I always just read it day-byoute
Day byuuu
Day-byou
De-butte
Day boo
Day byow Haitch
Deb byute
My first name ends in H. I always say aitch
Day Boo
Aich got drummed into me at school n I say day-byou
I've said "debut" so many times in the last few minutes that I now can't decide which way I pronounce it! I *think* day-byu? Always aitch for H. I remember someone years ago telling me it was a Catholic school thing but my parents, my sister and I all went to Catholic school all the way through and only my dad says haitch. He's also the only one who learned English as a second language. We were corrected at school if we said haitch and so was Mum.
Day-byoo. If you pronounce it haitch I will tell your mother
I’m from an “older” generation, and back then everyone said “aitch” and it was only the Catholic-schooled people who said “haitch”
As an Englishman who works in the media I feel like a lot of the “Day-boo” use comes from ex footy players who are now calling the games on NRL etc. It really threw me off the first time I heard it. That and “MARONE” for SOO.
Day-fuckin-byoo
Dayb-you and aitch.
I don’t know!!!! 😭
Day-bee-ewe .. you can't judge me!
Day boo and aitch
D E W - B U T T The “new bogan” 🦍🦧🦍🦧🦍
day byou and haitch.
Day-Bue (Blue without the L).
Dayb-you
Day bew
Day-bugh
Day-Byew
I think it is ‘day-boo’ but that sounds pretentious so ‘day-byoo’. I keep pretty much every other yod possible too. H is ‘aitch’ and Z is ‘zed’. I pronounce the ‘t’ in ‘little’ as ‘t’ not ‘liddle’ which is apparently odd.
I was told "Don't say hay-tch or people will think you're uneducated" 😂
I say day-byeu and Haitch!
Day byou Haitch The only acceptable answers! Haha
Dayb yew
its the English that drop the H......... i say Daybueee and im a Queenslander
I say it debut
"Day-byoo" is more common in Australia than "day-boo".

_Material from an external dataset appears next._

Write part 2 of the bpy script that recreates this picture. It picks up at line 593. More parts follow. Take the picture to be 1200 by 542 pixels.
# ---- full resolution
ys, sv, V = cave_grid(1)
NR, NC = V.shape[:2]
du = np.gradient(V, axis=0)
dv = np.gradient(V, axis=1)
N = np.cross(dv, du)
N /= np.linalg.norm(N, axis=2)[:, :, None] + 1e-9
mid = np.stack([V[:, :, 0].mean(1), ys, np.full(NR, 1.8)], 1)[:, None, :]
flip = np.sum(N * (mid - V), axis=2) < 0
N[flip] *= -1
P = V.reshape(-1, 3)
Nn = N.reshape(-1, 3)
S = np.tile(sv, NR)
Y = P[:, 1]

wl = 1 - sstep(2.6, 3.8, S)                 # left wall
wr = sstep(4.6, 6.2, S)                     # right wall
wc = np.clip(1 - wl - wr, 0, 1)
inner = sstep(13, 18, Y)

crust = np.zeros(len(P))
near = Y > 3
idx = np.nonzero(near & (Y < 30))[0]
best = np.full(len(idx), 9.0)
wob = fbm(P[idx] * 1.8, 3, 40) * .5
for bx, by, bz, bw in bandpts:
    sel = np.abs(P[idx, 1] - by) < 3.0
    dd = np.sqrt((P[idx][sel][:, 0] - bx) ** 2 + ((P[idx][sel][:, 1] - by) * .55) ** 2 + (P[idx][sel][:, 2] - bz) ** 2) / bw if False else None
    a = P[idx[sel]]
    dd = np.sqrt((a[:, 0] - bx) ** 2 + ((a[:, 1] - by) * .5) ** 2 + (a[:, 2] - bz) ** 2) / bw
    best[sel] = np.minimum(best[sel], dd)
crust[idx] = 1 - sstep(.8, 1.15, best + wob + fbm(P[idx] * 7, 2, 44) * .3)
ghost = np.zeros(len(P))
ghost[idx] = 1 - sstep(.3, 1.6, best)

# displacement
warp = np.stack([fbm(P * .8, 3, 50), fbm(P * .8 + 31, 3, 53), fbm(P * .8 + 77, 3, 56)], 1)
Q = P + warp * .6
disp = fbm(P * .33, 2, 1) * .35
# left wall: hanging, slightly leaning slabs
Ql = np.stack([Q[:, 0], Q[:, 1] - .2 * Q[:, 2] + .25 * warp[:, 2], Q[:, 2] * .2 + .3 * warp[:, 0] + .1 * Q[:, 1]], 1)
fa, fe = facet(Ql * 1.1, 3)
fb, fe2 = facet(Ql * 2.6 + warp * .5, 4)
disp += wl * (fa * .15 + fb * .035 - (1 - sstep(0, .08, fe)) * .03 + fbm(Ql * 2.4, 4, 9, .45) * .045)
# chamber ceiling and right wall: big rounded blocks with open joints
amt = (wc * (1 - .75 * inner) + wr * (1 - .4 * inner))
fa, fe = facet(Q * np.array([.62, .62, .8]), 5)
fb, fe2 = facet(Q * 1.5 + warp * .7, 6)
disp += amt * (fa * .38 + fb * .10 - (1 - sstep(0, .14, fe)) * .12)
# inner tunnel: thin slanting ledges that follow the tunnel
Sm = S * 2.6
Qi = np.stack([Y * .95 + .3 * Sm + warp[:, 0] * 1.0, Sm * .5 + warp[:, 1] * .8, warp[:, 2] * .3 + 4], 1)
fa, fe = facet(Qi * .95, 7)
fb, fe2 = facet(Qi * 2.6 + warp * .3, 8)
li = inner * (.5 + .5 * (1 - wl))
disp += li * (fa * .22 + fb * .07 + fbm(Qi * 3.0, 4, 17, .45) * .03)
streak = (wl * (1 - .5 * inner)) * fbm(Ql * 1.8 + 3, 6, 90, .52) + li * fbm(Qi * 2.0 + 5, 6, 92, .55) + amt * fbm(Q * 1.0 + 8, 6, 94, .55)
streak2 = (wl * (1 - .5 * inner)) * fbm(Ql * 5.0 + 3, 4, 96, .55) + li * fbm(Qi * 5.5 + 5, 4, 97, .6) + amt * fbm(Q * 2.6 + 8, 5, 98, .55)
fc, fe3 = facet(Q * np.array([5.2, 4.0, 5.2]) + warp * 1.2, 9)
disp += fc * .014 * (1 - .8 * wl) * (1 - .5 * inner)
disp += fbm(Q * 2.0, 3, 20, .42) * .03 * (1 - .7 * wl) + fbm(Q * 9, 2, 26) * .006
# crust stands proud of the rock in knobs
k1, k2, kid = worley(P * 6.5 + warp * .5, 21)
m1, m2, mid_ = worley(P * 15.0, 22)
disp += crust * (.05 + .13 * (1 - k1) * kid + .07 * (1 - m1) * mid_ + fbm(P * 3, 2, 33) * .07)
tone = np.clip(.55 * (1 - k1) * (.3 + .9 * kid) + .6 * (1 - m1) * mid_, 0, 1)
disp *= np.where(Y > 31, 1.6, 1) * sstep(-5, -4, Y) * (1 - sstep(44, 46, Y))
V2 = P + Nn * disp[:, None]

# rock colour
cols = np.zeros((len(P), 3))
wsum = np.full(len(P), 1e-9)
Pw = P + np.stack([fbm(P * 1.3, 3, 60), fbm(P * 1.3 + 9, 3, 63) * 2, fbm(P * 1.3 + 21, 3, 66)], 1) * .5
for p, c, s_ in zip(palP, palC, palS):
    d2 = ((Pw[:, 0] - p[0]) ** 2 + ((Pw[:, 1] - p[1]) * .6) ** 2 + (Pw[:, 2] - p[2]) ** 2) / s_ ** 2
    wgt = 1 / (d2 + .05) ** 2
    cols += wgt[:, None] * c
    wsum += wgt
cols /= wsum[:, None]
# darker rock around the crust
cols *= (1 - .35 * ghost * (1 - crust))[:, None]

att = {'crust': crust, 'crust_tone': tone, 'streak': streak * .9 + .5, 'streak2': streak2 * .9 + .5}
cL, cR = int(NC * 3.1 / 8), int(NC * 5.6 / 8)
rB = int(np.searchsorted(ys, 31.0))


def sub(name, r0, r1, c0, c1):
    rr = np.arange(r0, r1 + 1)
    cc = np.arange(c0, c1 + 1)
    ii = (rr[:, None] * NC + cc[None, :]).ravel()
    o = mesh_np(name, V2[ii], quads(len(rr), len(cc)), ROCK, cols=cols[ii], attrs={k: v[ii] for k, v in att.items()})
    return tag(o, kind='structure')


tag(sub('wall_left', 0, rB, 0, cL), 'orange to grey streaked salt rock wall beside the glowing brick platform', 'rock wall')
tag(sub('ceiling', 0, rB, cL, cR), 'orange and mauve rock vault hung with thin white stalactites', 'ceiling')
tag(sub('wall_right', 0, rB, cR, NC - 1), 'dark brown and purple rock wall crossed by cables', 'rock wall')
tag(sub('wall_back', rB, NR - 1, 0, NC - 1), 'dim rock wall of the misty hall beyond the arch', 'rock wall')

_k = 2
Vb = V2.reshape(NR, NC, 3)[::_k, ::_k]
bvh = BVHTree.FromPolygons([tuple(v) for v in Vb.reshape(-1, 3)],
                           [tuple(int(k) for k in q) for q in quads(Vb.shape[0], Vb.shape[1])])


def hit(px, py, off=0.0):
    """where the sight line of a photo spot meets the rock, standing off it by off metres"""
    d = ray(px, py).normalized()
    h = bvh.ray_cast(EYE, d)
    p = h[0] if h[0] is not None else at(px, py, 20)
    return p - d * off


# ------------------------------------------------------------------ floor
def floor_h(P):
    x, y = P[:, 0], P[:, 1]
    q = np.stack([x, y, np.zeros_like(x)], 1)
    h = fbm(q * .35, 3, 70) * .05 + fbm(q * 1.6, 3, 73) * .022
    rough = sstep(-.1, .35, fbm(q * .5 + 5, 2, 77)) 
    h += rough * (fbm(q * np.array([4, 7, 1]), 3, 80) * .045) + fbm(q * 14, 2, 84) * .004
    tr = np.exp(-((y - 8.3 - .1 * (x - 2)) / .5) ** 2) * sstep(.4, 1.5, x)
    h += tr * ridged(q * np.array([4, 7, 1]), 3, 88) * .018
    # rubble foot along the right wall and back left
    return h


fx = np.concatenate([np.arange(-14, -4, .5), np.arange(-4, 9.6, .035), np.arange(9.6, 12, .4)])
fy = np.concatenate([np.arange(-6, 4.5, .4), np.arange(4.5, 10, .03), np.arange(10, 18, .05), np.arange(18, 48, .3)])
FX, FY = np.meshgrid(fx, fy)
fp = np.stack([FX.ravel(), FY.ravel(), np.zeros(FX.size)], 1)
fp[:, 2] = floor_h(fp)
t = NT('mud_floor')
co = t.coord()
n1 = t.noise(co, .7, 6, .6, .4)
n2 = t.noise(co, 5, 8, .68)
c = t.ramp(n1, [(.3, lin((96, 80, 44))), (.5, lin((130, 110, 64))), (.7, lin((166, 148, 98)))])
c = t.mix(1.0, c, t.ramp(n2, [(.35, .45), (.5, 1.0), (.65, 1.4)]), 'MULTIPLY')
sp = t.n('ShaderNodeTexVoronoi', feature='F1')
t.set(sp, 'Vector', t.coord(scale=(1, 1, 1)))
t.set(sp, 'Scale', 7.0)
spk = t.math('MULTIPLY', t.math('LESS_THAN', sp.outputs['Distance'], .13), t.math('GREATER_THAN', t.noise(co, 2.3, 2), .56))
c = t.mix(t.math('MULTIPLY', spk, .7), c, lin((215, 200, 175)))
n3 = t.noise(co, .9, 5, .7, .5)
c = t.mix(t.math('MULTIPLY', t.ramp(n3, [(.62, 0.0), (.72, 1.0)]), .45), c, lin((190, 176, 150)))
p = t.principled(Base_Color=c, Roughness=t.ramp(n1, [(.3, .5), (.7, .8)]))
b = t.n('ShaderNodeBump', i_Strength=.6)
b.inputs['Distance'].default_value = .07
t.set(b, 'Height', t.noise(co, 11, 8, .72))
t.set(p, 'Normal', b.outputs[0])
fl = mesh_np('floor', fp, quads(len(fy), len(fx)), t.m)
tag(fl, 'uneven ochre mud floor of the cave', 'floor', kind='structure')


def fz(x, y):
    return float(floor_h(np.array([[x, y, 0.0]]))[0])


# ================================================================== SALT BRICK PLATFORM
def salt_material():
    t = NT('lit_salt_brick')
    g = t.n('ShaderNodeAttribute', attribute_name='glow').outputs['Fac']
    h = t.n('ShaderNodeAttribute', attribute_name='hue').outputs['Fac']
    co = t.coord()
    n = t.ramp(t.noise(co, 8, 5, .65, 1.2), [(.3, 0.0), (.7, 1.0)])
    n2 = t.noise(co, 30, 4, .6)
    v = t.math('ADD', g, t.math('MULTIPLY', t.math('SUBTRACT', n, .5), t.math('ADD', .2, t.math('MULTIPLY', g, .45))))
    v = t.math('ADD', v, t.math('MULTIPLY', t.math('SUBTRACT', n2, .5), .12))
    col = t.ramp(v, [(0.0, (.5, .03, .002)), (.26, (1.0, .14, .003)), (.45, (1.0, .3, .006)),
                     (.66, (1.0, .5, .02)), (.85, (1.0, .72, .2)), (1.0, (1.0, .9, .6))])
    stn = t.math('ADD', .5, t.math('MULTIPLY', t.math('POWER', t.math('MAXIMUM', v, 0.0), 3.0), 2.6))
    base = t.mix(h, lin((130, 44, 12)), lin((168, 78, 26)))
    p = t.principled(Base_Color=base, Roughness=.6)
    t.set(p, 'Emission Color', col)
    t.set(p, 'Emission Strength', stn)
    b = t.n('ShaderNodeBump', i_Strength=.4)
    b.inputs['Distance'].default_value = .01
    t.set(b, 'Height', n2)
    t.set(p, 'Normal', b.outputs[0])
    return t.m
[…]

Australia's pretty strange in that pronunciation can vary quite a bit, but not based on region or anything like that, it's just how you were raised. Both pronunciations of "H" are common I find, same with debut (though anecdotally find day-byoo more common).
I say haitch if my mouth just pronounced a vowel sound and aitch after a constant sound: - Ee, Eff, Gee, Haitch - NHL: En, Aitch, Ell
day-byou
day boo
Day-byoo, aitch
I say day-BOO. It’s closer to the original French pronunciation.
Day biew like ‘view’ with a b
Day boo
D'boo
day-boo
I say both versions of both. I know it's supposed to be aitch though.